A Netting Milestone in China

ISDA Chief Executive Officer Scott O'Malia offers informal comments on important OTC derivatives issues in derivatiViews, reflecting ISDA's long-held commitment to making the market safer and more efficient.

For the past 35 years, ISDA has consistently advocated for the enforceability of close-out netting as an indispensable foundation for safe and efficient derivatives markets. Every country that recognizes netting in its domestic legislation represents a positive step forward, but the draft legislation that has been tabled in China is a seminal milestone.

On April 29, the Standing Committee of the National People’s Congress of China published a draft Futures Law for public consultation. Among its provisions, the draft bill appears to explicitly recognize netting enforceability in over-the-counter (OTC) derivatives, which would enable counterparties to close out transactions and calculate a net amount payable in the event of a default. It also expressly states that close-out netting cannot be invalidated or revoked because a party has entered bankruptcy proceedings.

It would be impossible to overstate the significance of this legislation for China’s derivatives market. Netting is the single most important credit risk mitigant, allowing counterparties to reduce their obligations into a single net payment due from one party to another – minimizing market disruption in the event of a default. Managing credit risk on a net rather than a gross basis also increases liquidity and credit capacity.

As China continues to liberalize its financial markets, recognition of netting would remove a major barrier to international participation, supporting the development of liquid and efficient capital markets. Enforceability of close-out netting is typically recognized as risk reducing when it comes to setting regulatory capital requirements, while firms can exchange collateral on a net basis under the global margin framework for non-cleared derivatives. This creates more favorable conditions to attract greater international participation in domestic derivatives markets. It also means financial institutions have more capacity to provide liquidity and extend credit to local economies.

The progress in China comes hot on the heels of another fast-growing market. In September 2020, India passed the Bilateral Netting of Qualified Financial Contracts Act 2020, which ensures the enforceability of close-out netting. ISDA had worked closely with Indian authorities on this for nearly two decades, and the ISDA Model Netting Act provided a template for the legislation that eventually passed.

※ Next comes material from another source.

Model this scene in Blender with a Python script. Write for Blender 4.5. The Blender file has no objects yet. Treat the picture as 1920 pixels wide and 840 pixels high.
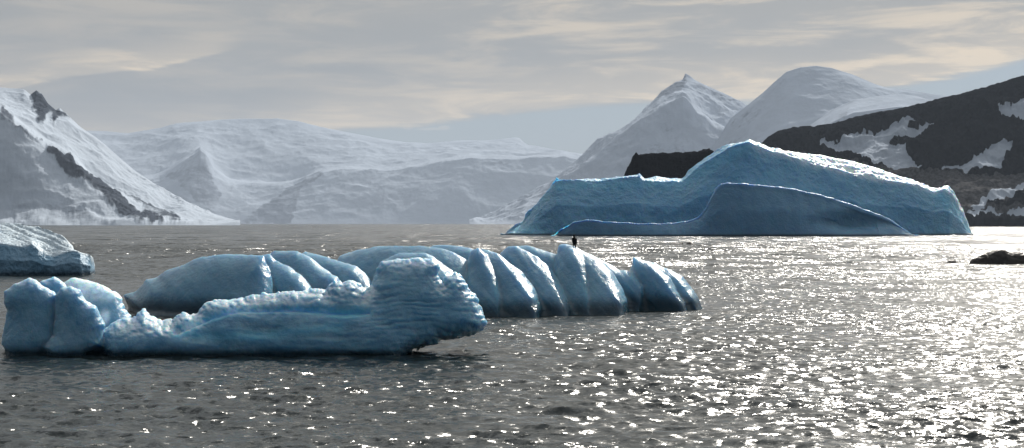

ISDA’s Indian netting opinion has subsequently been updated to reflect the changes introduced by the legislation.

To see progress on such a critical issue in both China and India in rapid succession represents a major breakthrough in ISDA’s ambition to promote and support the recognition of netting around the world. As in India, China’s draft legislation comes after extensive dialogue between ISDA and Chinese authorities on the benefits of close-out netting. Important steps had been taken in recent years as the People’s Bank of China, the China Banking and Insurance Regulatory Commission and other agencies recognized the need to move forward.

Of course, we cannot declare success until the legislation passes and the enforceability of netting is confirmed. The Futures Law is a wide-ranging piece of legislation that sets out rules on futures trading, settlement and clearing, futures brokers and exchanges, as well as a regulatory framework for documentation, trading, reporting and clearing of OTC derivatives. The draft legislation is open for public consultation until May 28, and we will work with our members over the coming weeks to formulate our response.

If the legislation passes as we hope it will and enforceability of netting is confirmed, policy-makers and market participants will need to think about what further developments are needed to promote a mature and effective derivatives market in China. ISDA is developing a whitepaper that sets out how an efficient and vibrant derivatives market will contribute to China’s financial system and makes a series of policy recommendations. It has been a long journey to reach this point, and we are excited to embark on the next stage in collaboration with Chinese authorities.